● Collected material
--
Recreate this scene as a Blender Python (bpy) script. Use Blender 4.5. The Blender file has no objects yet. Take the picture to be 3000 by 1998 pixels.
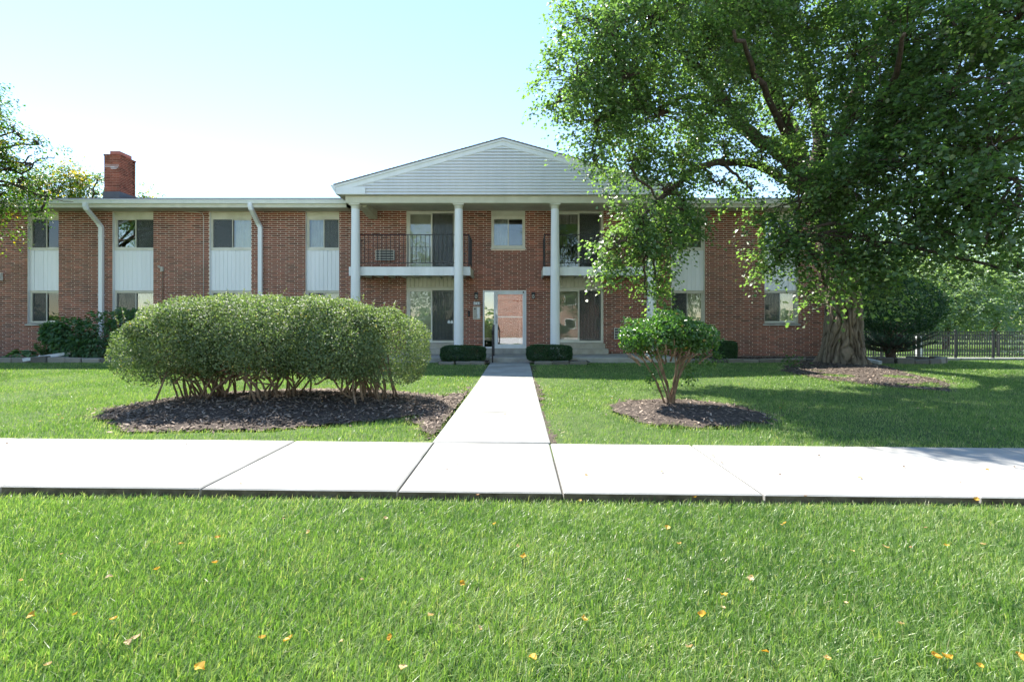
import bpy, math, random
import numpy as np
from mathutils import Vector, noise as mnoise

R = math.radians
rng = np.random.default_rng(11)
random.seed(5)
scene = bpy.context.scene
COL = scene.collection

# ------------------------------------------------------------------ camera
CAM_H, FPX, VX, VY = 1.15, 1450.0, 1521.0, 960.0
cam_d = bpy.data.cameras.new("camera")
cam = bpy.data.objects.new("camera", cam_d); COL.objects.link(cam)
cam.location = (0, 0, CAM_H); cam.rotation_euler = (R(90), 0, 0)
cam_d.sensor_width = 36; cam_d.lens = FPX / 3000 * 36
cam_d.shift_x = -(VX - 1500) / 3000; cam_d.shift_y = -(999 - VY) / 3000
cam_d.clip_start = 0.05; cam_d.clip_end = 2000
scene.camera = cam

# ------------------------------------------------------------------ world, sun, exposure
TO_SUN = Vector((-0.42, 0.70, 1.0)).normalized()
elev = math.asin(TO_SUN.z); azim = math.atan2(TO_SUN.x, TO_SUN.y)
world = bpy.data.worlds.new("World"); scene.world = world; world.use_nodes = True
wn = world.node_tree.nodes; wl = world.node_tree.links
sky = wn.new("ShaderNodeTexSky"); sky.sky_type = 'NISHITA'; sky.sun_disc = False
sky.sun_elevation = elev; sky.sun_rotation = azim
sky.air_density = 1.2; sky.dust_density = 0.0; sky.ozone_density = 1.5; sky.altitude = 200
bg = wn["Background"]; bg.inputs[1].default_value = 0.075
wl.new(sky.outputs[0], bg.inputs[0])
sun_d = bpy.data.lights.new("sun", 'SUN'); sun_d.energy = 3.5; sun_d.angle = R(0.53); sun_d.color = (1.0, 0.95, 0.86)
sun = bpy.data.objects.new("sun", sun_d); COL.objects.link(sun)
sun.rotation_euler = TO_SUN.to_track_quat('Z', 'Y').to_euler(); sun.location = (-20, 30, 50)
vs = scene.view_settings
vs.view_transform = 'Standard'; vs.look = 'None'; vs.gamma = 1.0; vs.use_curve_mapping = False
vs.exposure = 2.05
scene.render.engine = 'CYCLES'
cy = scene.cycles
cy.use_denoising = True
cy.max_bounces = 8; cy.diffuse_bounces = 4; cy.glossy_bounces = 3; cy.transmission_bounces = 4; cy.transparent_max_bounces = 8
cy.sample_clamp_indirect = 6; cy.caustics_reflective = False; cy.caustics_refractive = False

# ------------------------------------------------------------------ helpers
def P(px, py, Y):
    """a point at depth Y, read off the photograph's own pixel grid (survey of the place)"""
    return Vector(((px - VX) / FPX * Y, Y, CAM_H + (VY - py) / FPX * Y))
def XW(px, Y=17.7): return (px - VX) / FPX * Y
def ZW(py, Y=17.7): return CAM_H + (VY - py) / FPX * Y
def sst(a, b, t):
    t = np.clip((np.asarray(t, float) - a) / (b - a), 0, 1); return t * t * (3 - 2 * t)
def tag(o, label=None, cat=None, group=None, kind=None):
    if label: o["label"] = label
    if cat: o["category"] = cat
    if group: o["group"] = group
    if kind: o["kind"] = kind
    return o
def empty(name, loc=(0, 0, 0), parent=None):
    o = bpy.data.objects.new(name, None); COL.objects.link(o); o.location = loc; o.empty_display_size = 0.1
    if parent: o.parent = parent
    return o
def link(name, me, parent=None, loc=None, rot=None):
    o = bpy.data.objects.new(name, me); COL.objects.link(o)
    if parent is not None:
        o.parent = parent
        # geometry is given in world coordinates; cancel the parent's offset
        pl = Vector((0, 0, 0)); q = parent
        while q is not None: pl += q.location; q = q.parent
        o.location = (Vector(loc) if loc is not None else Vector((0, 0, 0))) - pl
    elif loc is not None: o.location = loc
    if rot is not None: o.rotation_euler = rot
    return o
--
● Do this
Output the material word for word, omitting its pictures.

● Written answer
Recreate this scene as a Blender Python (bpy) script. Use Blender 4.5. The Blender file has no objects yet. Take the picture to be 3000 by 1998 pixels.
import bpy, math, random
import numpy as np
from mathutils import Vector, noise as mnoise

R = math.radians
rng = np.random.default_rng(11)
random.seed(5)
scene = bpy.context.scene
COL = scene.collection

# ------------------------------------------------------------------ camera
CAM_H, FPX, VX, VY = 1.15, 1450.0, 1521.0, 960.0
cam_d = bpy.data.cameras.new("camera")
cam = bpy.data.objects.new("camera", cam_d); COL.objects.link(cam)
cam.location = (0, 0, CAM_H); cam.rotation_euler = (R(90), 0, 0)
cam_d.sensor_width = 36; cam_d.lens = FPX / 3000 * 36
cam_d.shift_x = -(VX - 1500) / 3000; cam_d.shift_y = -(999 - VY) / 3000
cam_d.clip_start = 0.05; cam_d.clip_end = 2000
scene.camera = cam

# ------------------------------------------------------------------ world, sun, exposure
TO_SUN = Vector((-0.42, 0.70, 1.0)).normalized()
elev = math.asin(TO_SUN.z); azim = math.atan2(TO_SUN.x, TO_SUN.y)
world = bpy.data.worlds.new("World"); scene.world = world; world.use_nodes = True
wn = world.node_tree.nodes; wl = world.node_tree.links
sky = wn.new("ShaderNodeTexSky"); sky.sky_type = 'NISHITA'; sky.sun_disc = False
sky.sun_elevation = elev; sky.sun_rotation = azim
sky.air_density = 1.2; sky.dust_density = 0.0; sky.ozone_density = 1.5; sky.altitude = 200
bg = wn["Background"]; bg.inputs[1].default_value = 0.075
wl.new(sky.outputs[0], bg.inputs[0])
sun_d = bpy.data.lights.new("sun", 'SUN'); sun_d.energy = 3.5; sun_d.angle = R(0.53); sun_d.color = (1.0, 0.95, 0.86)
sun = bpy.data.objects.new("sun", sun_d); COL.objects.link(sun)
sun.rotation_euler = TO_SUN.to_track_quat('Z', 'Y').to_euler(); sun.location = (-20, 30, 50)
vs = scene.view_settings
vs.view_transform = 'Standard'; vs.look = 'None'; vs.gamma = 1.0; vs.use_curve_mapping = False
vs.exposure = 2.05
scene.render.engine = 'CYCLES'
cy = scene.cycles
cy.use_denoising = True
cy.max_bounces = 8; cy.diffuse_bounces = 4; cy.glossy_bounces = 3; cy.transmission_bounces = 4; cy.transparent_max_bounces = 8
cy.sample_clamp_indirect = 6; cy.caustics_reflective = False; cy.caustics_refractive = False

# ------------------------------------------------------------------ helpers
def P(px, py, Y):
    """a point at depth Y, read off the photograph's own pixel grid (survey of the place)"""
    return Vector(((px - VX) / FPX * Y, Y, CAM_H + (VY - py) / FPX * Y))
def XW(px, Y=17.7): return (px - VX) / FPX * Y
def ZW(py, Y=17.7): return CAM_H + (VY - py) / FPX * Y
def sst(a, b, t):
    t = np.clip((np.asarray(t, float) - a) / (b - a), 0, 1); return t * t * (3 - 2 * t)
def tag(o, label=None, cat=None, group=None, kind=None):
    if label: o["label"] = label
    if cat: o["category"] = cat
    if group: o["group"] = group
    if kind: o["kind"] = kind
    return o
def empty(name, loc=(0, 0, 0), parent=None):
    o = bpy.data.objects.new(name, None); COL.objects.link(o); o.location = loc; o.empty_display_size = 0.1
    if parent: o.parent = parent
    return o
def link(name, me, parent=None, loc=None, rot=None):
    o = bpy.data.objects.new(name, me); COL.objects.link(o)
    if parent is not None:
        o.parent = parent
        # geometry is given in world coordinates; cancel the parent's offset
        pl = Vector((0, 0, 0)); q = parent
        while q is not None: pl += q.location; q = q.parent
        o.location = (Vector(loc) if loc is not None else Vector((0, 0, 0))) - pl
    elif loc is not None: o.location = loc
    if rot is not None: o.rotation_euler = rot
    return o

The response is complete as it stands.